1. Q2 Fiscal 2026 Results Exceed Expectations

Automatic Data Processing reported second-quarter fiscal 2026 earnings per share of $2.62, surpassing consensus estimates by $0.04. Revenues climbed 6.2% year-over-year, driven by a 7.1% increase in Employer Services and a 5.4% rise in Professional Employer Organization (PEO) Services. Net income reached $714 million, up from $642 million in the year-ago period, while operating margin expanded by 50 basis points to 23.8%. Total client funds balances rose to $92 billion, reflecting strong cash collection and reinvestment activity, and free cash flow improved by 8% to $830 million.

2. Annual Revenue Forecast Lifted on Payroll Demand

Following the strong quarter, management raised its full-year revenue growth outlook to a range of 5.5%–6.0%, up from 5.0%–5.5%, citing sustained demand for payroll and human capital management solutions. Adjusted operating margin is now projected to improve by 40–60 basis points versus prior guidance of 30–50 basis points. The company expects free cash flow conversion to exceed 90% of adjusted net income, supported by disciplined working capital management and continued client funds reinvestment strategies.

3. AI-Powered Innovation to Enhance Competitive Position

ADP unveiled new AI agents under the ADP Assist platform, leveraging a global data repository spanning 1.1 million clients and 42 million wage earners. These persona-based bots automate tasks such as payroll variance audits, tax registration workflows and HR policy inquiries, with the goal of reducing manual effort by up to 30% for practitioners. Senior executives project that incremental AI-driven services could contribute 150–200 basis points of revenue growth over the next three years as adoption expands within mid-market and enterprise segments.

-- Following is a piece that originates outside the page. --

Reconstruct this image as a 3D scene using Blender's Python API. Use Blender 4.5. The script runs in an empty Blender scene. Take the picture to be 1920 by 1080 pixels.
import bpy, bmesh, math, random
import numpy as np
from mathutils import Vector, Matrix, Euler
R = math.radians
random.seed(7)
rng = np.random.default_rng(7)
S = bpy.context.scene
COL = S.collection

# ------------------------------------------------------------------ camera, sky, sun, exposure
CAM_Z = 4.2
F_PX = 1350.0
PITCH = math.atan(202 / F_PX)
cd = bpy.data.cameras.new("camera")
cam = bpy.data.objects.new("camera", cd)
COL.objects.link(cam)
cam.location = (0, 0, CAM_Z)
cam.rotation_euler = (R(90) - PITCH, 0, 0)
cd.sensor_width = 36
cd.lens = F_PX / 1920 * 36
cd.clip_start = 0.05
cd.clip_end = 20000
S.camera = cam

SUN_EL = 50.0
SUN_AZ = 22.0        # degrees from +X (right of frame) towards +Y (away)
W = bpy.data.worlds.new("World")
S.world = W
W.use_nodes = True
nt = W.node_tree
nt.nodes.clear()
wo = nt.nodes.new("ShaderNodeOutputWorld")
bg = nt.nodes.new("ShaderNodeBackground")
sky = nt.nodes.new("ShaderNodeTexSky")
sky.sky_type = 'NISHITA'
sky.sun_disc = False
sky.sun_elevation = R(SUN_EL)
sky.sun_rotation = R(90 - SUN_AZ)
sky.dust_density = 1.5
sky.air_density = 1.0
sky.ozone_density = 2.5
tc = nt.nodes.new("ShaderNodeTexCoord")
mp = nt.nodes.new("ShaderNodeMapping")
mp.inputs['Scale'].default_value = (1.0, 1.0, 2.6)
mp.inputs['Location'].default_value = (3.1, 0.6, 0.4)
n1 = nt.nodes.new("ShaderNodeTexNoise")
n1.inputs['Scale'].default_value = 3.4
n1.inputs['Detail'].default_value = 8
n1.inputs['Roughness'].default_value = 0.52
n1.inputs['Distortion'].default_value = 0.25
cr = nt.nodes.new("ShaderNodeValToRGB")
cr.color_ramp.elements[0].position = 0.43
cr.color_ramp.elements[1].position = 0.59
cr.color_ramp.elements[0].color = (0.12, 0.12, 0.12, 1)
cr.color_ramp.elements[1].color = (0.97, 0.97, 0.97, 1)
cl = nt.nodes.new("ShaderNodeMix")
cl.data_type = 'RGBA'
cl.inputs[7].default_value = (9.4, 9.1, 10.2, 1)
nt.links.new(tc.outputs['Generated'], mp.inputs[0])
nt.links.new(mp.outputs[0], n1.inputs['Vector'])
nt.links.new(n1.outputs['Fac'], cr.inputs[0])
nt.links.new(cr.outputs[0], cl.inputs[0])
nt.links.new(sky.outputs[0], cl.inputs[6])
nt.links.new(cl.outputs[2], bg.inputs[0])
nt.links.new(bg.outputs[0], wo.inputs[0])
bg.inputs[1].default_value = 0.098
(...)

4. Valuation Challenges and Macro Headwinds

Despite solid top-line momentum, the stock trades at roughly 22 times consensus fiscal 2026 earnings, positioned toward the upper end of its five-year multiple range. Investors remain cautious given moderating U.S. employment growth—ADP’s own National Employment Report data showed private payroll additions averaging 7,750 per week in early January, down from 11,000 in mid-December—and demographic headwinds that may weigh on long-term hiring demand. Potential interest rate cuts by late 2026 could support reinvestment yields on client funds but are unlikely to offset near-term pressure on workforce expansion.